Collective Liberty subject matter experts conducted 3 years field building around systems change work to eliminate massage parlor trafficking from the USA from which their national worm is based. Since founding Collective Liberty we have continued to track the progress of our work, and seen over 10% of the nation’s massage trafficking venues CLOSED as a result.

While at Polaris, Rochelle Keyhan, Collective Liberty, CEO and lead author of this report, and her team of subject matter experts, including founding board members of Collective Liberty, Veronica Buckley, and Meghan Carton created this report documenting their work disrupting massage parlor trafficking networks in the United States.

Full report is available upon request: info@collectiveliberty.org

Here are some important facts and statistics you should know about massage parlor trafficking.

9,000 businesses are currently open in the US with 2,5 million dollars revenue.  

The average age of victims in IMB’s is 35-55 years, although we also have seen women all the way up to their 70s. Most women recruited have no more than a high school education and know very little or no English when they arrive in the United States.

Daily life in an IMB is physically grueling. Women are usually forced to live on-site or in housing provided by the trafficker — usually in the form of a single apartment or house shared by several victims. If a woman lives on-site, she is usually expected to be on-call for buyers whenever an IMB is open — which is anywhere between 15 and 24 hours a day. The physical and mental toll this takes slowly breaks them down.

IMBs violate labor laws in all 50 states by paying women in tips alone with no guaranteed hourly wage. Additionally, the women do not have a set schedule, but instead are always on call. They are not allowed to set any boundaries, and are forced to do whatever the buyer or manager asks without regard for comfort level. Their housing, and travel to and from the business, are typically also controlled, contributing to a lack of personal boundaries. Yet most are regulated through business regulations around massage licensing, which overwhelming across the nation focuses on behavior of the workers, with no standards or regulations for the business owners and operations. This lack of enforcement of basic labor rights laws in favor of only massage regulations empowers traffickers while leading to penalties for the potential victims.

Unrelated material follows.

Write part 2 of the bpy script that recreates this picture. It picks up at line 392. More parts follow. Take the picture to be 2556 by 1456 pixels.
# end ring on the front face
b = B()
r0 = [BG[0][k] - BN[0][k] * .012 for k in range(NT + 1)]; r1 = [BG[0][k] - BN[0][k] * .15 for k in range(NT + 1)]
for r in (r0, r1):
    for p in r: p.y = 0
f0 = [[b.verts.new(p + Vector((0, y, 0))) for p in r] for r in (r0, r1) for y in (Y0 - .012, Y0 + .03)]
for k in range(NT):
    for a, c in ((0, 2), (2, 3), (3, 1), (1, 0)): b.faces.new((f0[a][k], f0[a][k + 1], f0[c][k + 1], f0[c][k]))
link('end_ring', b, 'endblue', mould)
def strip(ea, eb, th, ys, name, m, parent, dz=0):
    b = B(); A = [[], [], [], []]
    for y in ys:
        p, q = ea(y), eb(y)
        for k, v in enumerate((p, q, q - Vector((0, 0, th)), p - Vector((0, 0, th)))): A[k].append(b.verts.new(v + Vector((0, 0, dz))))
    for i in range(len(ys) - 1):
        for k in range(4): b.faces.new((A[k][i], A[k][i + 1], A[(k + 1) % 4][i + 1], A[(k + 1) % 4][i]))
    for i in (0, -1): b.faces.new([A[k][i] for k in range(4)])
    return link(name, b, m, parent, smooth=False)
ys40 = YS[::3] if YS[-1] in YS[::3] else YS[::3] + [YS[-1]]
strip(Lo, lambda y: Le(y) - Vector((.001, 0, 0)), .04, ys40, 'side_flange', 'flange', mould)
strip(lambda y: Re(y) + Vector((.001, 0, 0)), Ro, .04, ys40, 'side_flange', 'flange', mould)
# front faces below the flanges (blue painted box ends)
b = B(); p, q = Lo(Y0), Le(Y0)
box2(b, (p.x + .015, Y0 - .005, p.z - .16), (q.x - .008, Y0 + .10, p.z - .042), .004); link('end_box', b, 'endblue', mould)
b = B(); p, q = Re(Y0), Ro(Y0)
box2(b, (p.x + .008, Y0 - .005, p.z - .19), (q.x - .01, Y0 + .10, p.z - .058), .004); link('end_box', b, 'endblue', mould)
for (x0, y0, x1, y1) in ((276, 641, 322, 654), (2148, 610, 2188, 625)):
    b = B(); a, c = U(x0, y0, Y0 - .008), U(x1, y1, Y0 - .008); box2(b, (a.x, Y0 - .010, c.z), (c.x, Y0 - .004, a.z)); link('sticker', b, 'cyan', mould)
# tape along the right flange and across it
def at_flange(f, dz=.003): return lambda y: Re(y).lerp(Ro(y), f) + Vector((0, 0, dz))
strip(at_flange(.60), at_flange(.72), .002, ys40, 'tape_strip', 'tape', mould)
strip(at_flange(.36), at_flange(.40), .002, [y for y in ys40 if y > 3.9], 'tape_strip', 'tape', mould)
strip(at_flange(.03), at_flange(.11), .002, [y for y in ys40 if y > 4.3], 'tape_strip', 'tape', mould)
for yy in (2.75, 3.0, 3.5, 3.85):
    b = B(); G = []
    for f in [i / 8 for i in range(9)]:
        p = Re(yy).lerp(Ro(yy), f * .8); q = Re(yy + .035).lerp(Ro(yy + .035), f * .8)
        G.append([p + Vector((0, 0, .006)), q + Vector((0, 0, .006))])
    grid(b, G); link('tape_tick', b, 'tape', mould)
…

Managers also charge women for breaking house rules like “don’t leave doors open” and “only eat certain foods” and even make women responsible for any money lost during a robbery, which contributes to an environment of control and climate of fear. Managers also control women’s access to their money, by offering to open bank accounts to “hold” it for “safe-keeping.” The women may initially perceive this gesture as a caring favor, but it cuts them off from any visibility into, or control of, their finances.

Women in illicit massage businesses are isolated and provided with distorted information about business laws, human rights, legal rights, and cultural norms in the United States. For example, they are often told that there is only one kind of massage in the United States, implying that commercial sex is “normal” and they should expect no civil or criminal protections. Because most trafficked women are undocumented, they have intense fear around being deported, making immigration threats an extremely effective form of coercion. As an additional layer of control, traffickers often hold victims’ identification and immigration documents in a separate location.

Many immigrant women also bring with them a cultural unfamiliarity for and thus discomfort with hotlines, which are an uncommon processor resource in many populations around the world. Instead of a source of help, many view hotlines as a way for the government to collect information

Buyers at illicit massage businesses are rarely targeted by law enforcement and are rarely shamed, or even talked about, in the media. When buyers are referenced, it is also in a humanizing framework, describing their profession, families, and ties to the community. This same empathy is not afforded to potential victims, who are framed as sex workers or a negative impact on our communities. This framing and approach further disempowers victims while empowering the buyers and exploiters.